Metro Weekly

Edwin Aparicio, the now-official flamenco knight

Spain to honor D.C.-based dancer and choreographer

Gala's Fuego Flamenco Festival - Photo: Theo Kossenas
Gala’s Fuego Flamenco Festival – Photo: Theo Kossenas

”I will be the gay advocate flamenco dancer for all of us,” Edwin Aparicio said to Metro Weekly a few years ago. And the D.C.-based dancer and choreographer’s work in broadening the scope and reach of the Spanish dance style has not gone unnoticed — especially in flamenco’s country of origin.

Spain will officially invest Aparicio with the Cross of the Order of Civil Merit, an honorific similar to being knighted in the U.K. In a ceremony today at his Washington residence, Spain’s U.S. Ambassador, His Excellency Ramon Gil-Casares, will bestow the investiture, granted by King Felipe VI in recognition of “the civic virtue of officers in the service of the Nation, as well as extraordinary service by Spanish and foreign citizens for the benefit of Spain.”

Born in El Salvador but raised in D.C., Aparicio teaches flamenco at the Washington School of Ballet when not performing and leading his company, Flamenco Aparicio Dance Company. He is also artist-in-residence at GALA Hispanic Theatre, where he co-founded the Fuego Flamenco Festival, now gearing up for its 12th year. Recognized by Dance Magazine as one of its “25 to Watch” in 2009, Aparicio has developed works for his company that put an emphasis on expanding notions of gender roles and stereotypes. That includes last year’s Flamenco Men 2, a showcase of male flamenco dancers and the second piece he’s choreographed with his husband, Aleksey Kulikov.

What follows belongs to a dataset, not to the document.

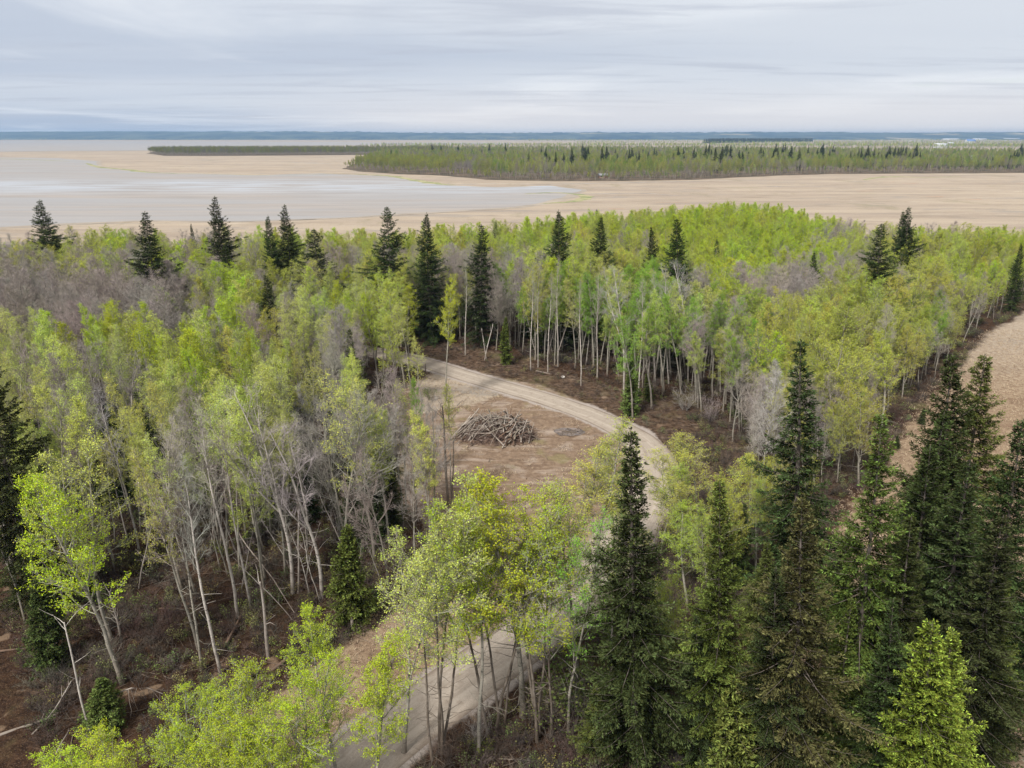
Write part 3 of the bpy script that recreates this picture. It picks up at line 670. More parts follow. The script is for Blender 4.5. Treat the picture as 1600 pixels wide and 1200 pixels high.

The stereotype of flamenco, Aparicio told Metro Weekly last fall, is still too often of the macho bullfighter and his take-charge attitude and fancy footwork. “We want to really show people a greater range,” Aparacio says, “with masculine and feminine features, with different intensities of style, with different experiences and different senses.”